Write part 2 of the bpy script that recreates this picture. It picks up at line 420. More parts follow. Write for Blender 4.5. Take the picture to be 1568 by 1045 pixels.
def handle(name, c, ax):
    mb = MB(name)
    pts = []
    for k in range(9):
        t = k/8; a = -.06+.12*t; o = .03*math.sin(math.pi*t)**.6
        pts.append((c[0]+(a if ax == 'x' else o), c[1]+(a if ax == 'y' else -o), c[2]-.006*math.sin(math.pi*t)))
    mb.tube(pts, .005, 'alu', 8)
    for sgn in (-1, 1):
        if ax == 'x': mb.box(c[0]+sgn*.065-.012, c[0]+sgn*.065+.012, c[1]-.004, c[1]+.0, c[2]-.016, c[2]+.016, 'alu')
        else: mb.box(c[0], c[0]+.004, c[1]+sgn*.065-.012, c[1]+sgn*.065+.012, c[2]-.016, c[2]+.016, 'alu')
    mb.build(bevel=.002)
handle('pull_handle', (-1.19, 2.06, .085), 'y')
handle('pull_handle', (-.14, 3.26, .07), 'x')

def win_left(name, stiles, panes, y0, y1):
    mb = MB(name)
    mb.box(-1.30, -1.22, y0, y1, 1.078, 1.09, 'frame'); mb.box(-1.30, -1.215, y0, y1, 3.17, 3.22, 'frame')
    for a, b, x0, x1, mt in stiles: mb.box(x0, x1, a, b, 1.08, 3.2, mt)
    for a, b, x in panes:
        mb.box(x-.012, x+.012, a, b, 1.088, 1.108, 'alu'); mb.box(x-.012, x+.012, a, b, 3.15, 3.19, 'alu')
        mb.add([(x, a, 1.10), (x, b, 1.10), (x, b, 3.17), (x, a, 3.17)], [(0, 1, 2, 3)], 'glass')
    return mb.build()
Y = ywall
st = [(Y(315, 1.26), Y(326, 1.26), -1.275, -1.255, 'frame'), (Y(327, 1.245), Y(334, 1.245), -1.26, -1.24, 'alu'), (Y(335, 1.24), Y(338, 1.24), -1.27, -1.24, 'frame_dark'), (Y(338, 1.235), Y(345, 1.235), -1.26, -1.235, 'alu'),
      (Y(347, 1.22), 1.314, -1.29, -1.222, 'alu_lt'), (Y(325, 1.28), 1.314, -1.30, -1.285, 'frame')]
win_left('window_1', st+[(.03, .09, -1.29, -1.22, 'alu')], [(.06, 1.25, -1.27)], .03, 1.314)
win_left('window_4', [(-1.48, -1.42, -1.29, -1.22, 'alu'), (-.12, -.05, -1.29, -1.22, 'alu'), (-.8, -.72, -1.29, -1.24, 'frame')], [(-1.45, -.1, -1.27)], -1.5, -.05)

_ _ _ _

PROBLEM –
All of the material must be reproduced exactly.

SOLUTION TO THIS TASK –
Write part 2 of the bpy script that recreates this picture. It picks up at line 420. More parts follow. Write for Blender 4.5. Take the picture to be 1568 by 1045 pixels.
def handle(name, c, ax):
    mb = MB(name)
    pts = []
    for k in range(9):
        t = k/8; a = -.06+.12*t; o = .03*math.sin(math.pi*t)**.6
        pts.append((c[0]+(a if ax == 'x' else o), c[1]+(a if ax == 'y' else -o), c[2]-.006*math.sin(math.pi*t)))
    mb.tube(pts, .005, 'alu', 8)
    for sgn in (-1, 1):
        if ax == 'x': mb.box(c[0]+sgn*.065-.012, c[0]+sgn*.065+.012, c[1]-.004, c[1]+.0, c[2]-.016, c[2]+.016, 'alu')
        else: mb.box(c[0], c[0]+.004, c[1]+sgn*.065-.012, c[1]+sgn*.065+.012, c[2]-.016, c[2]+.016, 'alu')
    mb.build(bevel=.002)
handle('pull_handle', (-1.19, 2.06, .085), 'y')
handle('pull_handle', (-.14, 3.26, .07), 'x')

def win_left(name, stiles, panes, y0, y1):
    mb = MB(name)
    mb.box(-1.30, -1.22, y0, y1, 1.078, 1.09, 'frame'); mb.box(-1.30, -1.215, y0, y1, 3.17, 3.22, 'frame')
    for a, b, x0, x1, mt in stiles: mb.box(x0, x1, a, b, 1.08, 3.2, mt)
    for a, b, x in panes:
        mb.box(x-.012, x+.012, a, b, 1.088, 1.108, 'alu'); mb.box(x-.012, x+.012, a, b, 3.15, 3.19, 'alu')
        mb.add([(x, a, 1.10), (x, b, 1.10), (x, b, 3.17), (x, a, 3.17)], [(0, 1, 2, 3)], 'glass')
    return mb.build()
Y = ywall
st = [(Y(315, 1.26), Y(326, 1.26), -1.275, -1.255, 'frame'), (Y(327, 1.245), Y(334, 1.245), -1.26, -1.24, 'alu'), (Y(335, 1.24), Y(338, 1.24), -1.27, -1.24, 'frame_dark'), (Y(338, 1.235), Y(345, 1.235), -1.26, -1.235, 'alu'),
      (Y(347, 1.22), 1.314, -1.29, -1.222, 'alu_lt'), (Y(325, 1.28), 1.314, -1.30, -1.285, 'frame')]
win_left('window_1', st+[(.03, .09, -1.29, -1.22, 'alu')], [(.06, 1.25, -1.27)], .03, 1.314)
win_left('window_4', [(-1.48, -1.42, -1.29, -1.22, 'alu'), (-.12, -.05, -1.29, -1.22, 'alu'), (-.8, -.72, -1.29, -1.24, 'frame')], [(-1.45, -.1, -1.27)], -1.5, -.05)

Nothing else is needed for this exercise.